AUT Farewells A Visionary Educator
AUT Farewells A Visionary Educator
December 12, 1949 – April 9, 2010
Professor Des Graydon, Dean of the Faculty of Business and Law at AUT University passed away surrounded by family on April 9 after a short illness.
Professor Graydon leaves a legacy of revolutionary tertiary education teaching and learning in New Zealand and tens of thousands of students and staff have benefitted from his passion and stewardship.
Professor Graydon joined AUT in 1980 as a lecturer in accountancy at AUT after a career in management and chartered accounting.
In 1984 he became the Head of the Accountancy and Law Department, before being appointed as the Dean six years later. As Dean he was a pivotal figure in launching AUT’s business degree in 1992 which contributed significantly to AUT becoming a university in January 2000.
Under Professor Graydon’s watch the AUT Business School has grown to become the second largest in the country with more than 5,000 enrolled business students from undergraduate through to MBA and PhD, and with 250 staff members.
As Faculty leader, Professor Graydon took an active role in appointing senior academics from New Zealand and overseas universities, growing the faculty’s professoriate rapidly and significantly. The outcome has seen growth in AUT’s research and scholarship profile to becoming one of New Zealand’s leading academic centres in accountancy and finance, and employment relations.
AUT Vice Chancellor Derek McCormack says when Professor Graydon became Dean, business education was highly competitive so AUT sought its niche.
“Des was an innovative educator. He led the faculty for twenty years through times of enormous change in a very competitive and difficult environment,” says McCormack.
“He established a distinctive style and contribution for a university business school, where the student was at the centre, and independent thought and practice was their goal.”
Professor Graydon’s passion for a different type of learning saw a shift away from large lecture theatres to a model of intimate learning spaces, where students could discuss and debate, and know their lecturers.
With that, Professor Graydon had the courage to create a new building based entirely on this foresight. He collaborated in creating small classrooms and the round tables that echo the feel of a boardroom, and where he encouraged lively and robust enquiry in the classroom.
McCormack adds that Professor Graydon’s vision for students was about outcomes not just education, and that’s why he so heartily supported AUT’s international student exchange programme.
“Des took his faculty to the world, with student exchange programmes, and with thousands of international students coming to Auckland to study AUT’s distinctive business degree programmes.”
Professor Graydon strongly endorsed the compulsory work placement because he believed students learnt by participating. And he would take enormous delight too, in hearing about AUT’s graduates getting good positions in the workforce.

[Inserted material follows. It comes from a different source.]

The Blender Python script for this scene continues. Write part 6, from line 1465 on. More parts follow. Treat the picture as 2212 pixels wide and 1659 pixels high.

Professor Graydon keenly supported the introduction of AUT’s law degree and in 2008 expanded the Faculty to include a Law School. He was delighted too, to launch the AUT Venture Fund in 2009 whereby students could apply for a grant to fund a real business of their own creation.
As well as being respected internationally, Professor Graydon was recognised by Maori as an esteemed leader and visionary. He was committed to maintaining genuine links with Maori and local Iwi and believed it was a fundamental part of being a New Zealander.
McCormack says the whole AUT community will feel the loss one of the university’s most significant leaders.
“Des was a hugely capable leader. He was sure-footed and offered clarity of vision,” he says.
“Everything he did was scrupulously planned and executed. He was a tough-thinking decision maker, and he achieved an extraordinary success rate. He was sought out to be on reviews and committees and working groups where his contribution was always noteworthy.”
McCormack adds that leaders from universities in New Zealand and throughout the world have contacted him acknowledging the positive contribution Professor Graydon made in the global university sector.
“The accomplishments of Des’ perspiration will be our building blocks,” says McCormack. “The accomplishments of his inspiration will be our plan.”
It was Professor Graydon’s wish to establish a scholarship for a business student so ‘The Des Graydon Memorial Fund for a student scholarship’ has been created through the AUT Foundation.